1- Know yourself and the way you work.

Your time and your tasks need your full attention. Because we all run out of time on a daily basis, it is necessary to set time aside for the tasks that we want to accomplish. If you know to be a morning person, creating time earlier in he day can be helpful. If you know that you need the house to be quiet while working, maybe it’s better to set up work hours when nobody is home and the dog has already been walked. Have you thought about categorizing your tasks? Sometimes we realize that we have put time aside, the house is perfectly quiet and nobody is in need of our attention, yet we can’t seem to start. That’s probably because all tasks aren’t created equal. Some might require more energy while others can be done through multi-tasking. Figuring all this out can definitely be overwhelming! Don’t skip this step. Prioritize your tasks in a way that makes sense for you and evaluate how long each might take. If your work requires research first, it’s important to know it and schedule it beforehand. Knowing how you work will help you increase productivity in the long run. For example, how well do you work with deadlines? Do you prefer starting with easier or more difficult tasks? Does a to-do list help? Knowing the answers to these questions will ultimately lead you feeling more motivated and even enthusiastic about the work itself.

2- Distractions are everywhere.

That’s just a fact and most likely, they are not going anywhere. It is up to us to reconfigure the way we work. This means understanding how we spend our time and whether or not we are aware of the distractions surrounding us. For instance, working on a laptop can give us access to social media platforms in seconds. Targeted ads could lead us to read useless articles, make compulsive purchases or even reply to emails that are not on our to do list. Identifying those distractions and recognizing our weaknesses will help us remove ourselves from wasted time online. Decluttering the space that surrounds us is an essential first step. As our workspace gets cleaner from distractions, so does our mind.

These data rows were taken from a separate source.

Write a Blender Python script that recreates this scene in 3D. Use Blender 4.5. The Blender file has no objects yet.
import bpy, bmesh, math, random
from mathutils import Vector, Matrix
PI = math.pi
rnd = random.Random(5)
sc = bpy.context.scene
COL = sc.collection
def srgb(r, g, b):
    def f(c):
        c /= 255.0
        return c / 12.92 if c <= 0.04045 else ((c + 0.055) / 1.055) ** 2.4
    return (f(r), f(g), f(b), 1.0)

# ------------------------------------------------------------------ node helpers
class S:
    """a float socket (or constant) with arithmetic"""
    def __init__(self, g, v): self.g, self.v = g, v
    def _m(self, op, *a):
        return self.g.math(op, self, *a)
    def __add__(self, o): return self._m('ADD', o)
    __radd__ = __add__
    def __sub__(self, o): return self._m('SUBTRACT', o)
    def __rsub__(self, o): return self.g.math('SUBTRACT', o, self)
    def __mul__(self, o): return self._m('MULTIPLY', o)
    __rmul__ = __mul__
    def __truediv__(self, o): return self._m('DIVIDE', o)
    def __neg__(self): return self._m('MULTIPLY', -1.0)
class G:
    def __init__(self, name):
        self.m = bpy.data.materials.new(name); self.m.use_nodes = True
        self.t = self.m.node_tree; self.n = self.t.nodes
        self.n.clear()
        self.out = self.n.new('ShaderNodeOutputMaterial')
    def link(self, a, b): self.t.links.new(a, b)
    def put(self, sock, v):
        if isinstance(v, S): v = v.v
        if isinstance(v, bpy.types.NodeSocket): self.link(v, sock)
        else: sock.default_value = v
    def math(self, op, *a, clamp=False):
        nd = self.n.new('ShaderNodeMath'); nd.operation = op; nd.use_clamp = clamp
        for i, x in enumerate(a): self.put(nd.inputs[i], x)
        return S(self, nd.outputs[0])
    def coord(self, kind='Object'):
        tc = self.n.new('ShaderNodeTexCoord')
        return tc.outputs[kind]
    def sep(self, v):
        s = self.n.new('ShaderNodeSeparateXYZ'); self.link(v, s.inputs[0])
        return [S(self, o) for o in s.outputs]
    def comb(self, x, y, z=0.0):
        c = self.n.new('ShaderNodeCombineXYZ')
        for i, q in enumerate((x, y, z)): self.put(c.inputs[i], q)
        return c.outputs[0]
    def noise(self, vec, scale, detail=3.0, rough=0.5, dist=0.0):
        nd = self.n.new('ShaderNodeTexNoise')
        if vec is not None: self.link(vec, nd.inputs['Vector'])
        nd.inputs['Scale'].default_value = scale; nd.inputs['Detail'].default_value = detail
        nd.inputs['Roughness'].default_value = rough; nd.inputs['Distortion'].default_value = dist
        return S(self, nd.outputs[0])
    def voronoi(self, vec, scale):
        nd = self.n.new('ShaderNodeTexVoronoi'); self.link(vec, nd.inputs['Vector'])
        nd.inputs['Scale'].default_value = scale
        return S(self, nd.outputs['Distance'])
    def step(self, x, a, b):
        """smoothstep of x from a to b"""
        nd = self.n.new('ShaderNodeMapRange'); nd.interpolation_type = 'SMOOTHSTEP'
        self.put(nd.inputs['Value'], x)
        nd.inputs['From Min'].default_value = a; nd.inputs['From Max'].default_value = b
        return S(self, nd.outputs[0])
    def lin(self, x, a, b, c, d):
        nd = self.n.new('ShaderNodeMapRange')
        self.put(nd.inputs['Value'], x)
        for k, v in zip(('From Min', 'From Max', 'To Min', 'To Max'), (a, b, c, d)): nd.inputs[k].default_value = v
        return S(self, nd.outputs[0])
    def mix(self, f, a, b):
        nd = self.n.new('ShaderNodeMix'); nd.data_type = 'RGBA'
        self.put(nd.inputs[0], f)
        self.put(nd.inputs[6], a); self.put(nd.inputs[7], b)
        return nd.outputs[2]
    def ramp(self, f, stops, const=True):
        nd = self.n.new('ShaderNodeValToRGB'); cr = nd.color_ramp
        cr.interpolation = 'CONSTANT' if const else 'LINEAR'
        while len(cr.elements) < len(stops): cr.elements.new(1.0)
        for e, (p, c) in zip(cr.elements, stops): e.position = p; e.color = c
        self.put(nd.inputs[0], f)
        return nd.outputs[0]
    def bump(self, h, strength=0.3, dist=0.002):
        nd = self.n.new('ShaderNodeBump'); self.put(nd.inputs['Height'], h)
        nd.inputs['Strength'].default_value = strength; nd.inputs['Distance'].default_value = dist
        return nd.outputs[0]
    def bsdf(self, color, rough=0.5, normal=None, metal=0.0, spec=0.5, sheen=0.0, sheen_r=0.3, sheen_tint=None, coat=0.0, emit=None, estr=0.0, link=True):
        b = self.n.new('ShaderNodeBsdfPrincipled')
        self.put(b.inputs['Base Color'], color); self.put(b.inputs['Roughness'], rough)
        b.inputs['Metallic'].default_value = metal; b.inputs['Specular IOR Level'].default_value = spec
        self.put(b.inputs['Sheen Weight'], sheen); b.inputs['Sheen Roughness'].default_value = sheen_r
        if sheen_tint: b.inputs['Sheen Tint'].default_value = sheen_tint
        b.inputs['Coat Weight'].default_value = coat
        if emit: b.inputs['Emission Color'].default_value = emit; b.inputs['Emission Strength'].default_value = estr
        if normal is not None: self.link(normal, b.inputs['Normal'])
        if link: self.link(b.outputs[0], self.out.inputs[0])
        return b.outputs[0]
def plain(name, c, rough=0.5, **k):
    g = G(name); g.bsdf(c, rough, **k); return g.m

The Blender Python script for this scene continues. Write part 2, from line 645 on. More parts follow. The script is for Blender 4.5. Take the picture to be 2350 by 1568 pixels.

3- Take breaks when needed.

We have all felt burned out. When our work piles up or requires us to become a little bit more creative and think outside the box, we can get stuck. When it feels overwhelming, it becomes very tempting to give up. Then, the vicious circle of unproductivity hits and the longer our breaks become, the less productive we feel. Breaks are essential in any kind of work. They allow us to reset physically and emotionally from the tasks ahead of us. But in order for it to count, a break needs to be restful and limited. If we take a break from task A to finish task B, we are not taking a restful break. We are just postponing task A. When we rest, our mind and our body need to be in a state that gives us a sense of peace. Reading a book, going on a walk, listening to a podcast, having a yoga session are all activities that can be restful to both the mind and the body. Breaks need to also stay limited in time. If it’s too short, it might not make a difference in the way we feel. If it’s too long, it becomes a technique of avoidance. Only YOU know what kind of break you need. Ideally, you would schedule it in advance after knowing what works best for you.

4- Set goals and keep them in mind.

When we no longer feel productive and want to quit, our initial goal(s) can help us get motivated and redesign the way we think about a project. Perhaps we’ve been so focused on micromanaging our own work that we forgot the reason why we even started the project. Keeping goals in mind or written somewhere in full sight can help us stay focused and remember the long-term vision of our project. Set realistic short-term goals. They will help you stay on track and keep yourself organized daily. Short-term goals are often necessary steps leading us to the bigger picture. Therefore, set up long-term goals as well. If that seems harder for you, think of where you would see yourself in a year from now. Having long-term goals will be your motivation on days when you are lacking ideas. It will also be the determining factor in the choices you make along your journey. We are only as productive as the best efforts we put in. Listen to yourself. Be aware of the signs that your mind and body are sending to you, they matter.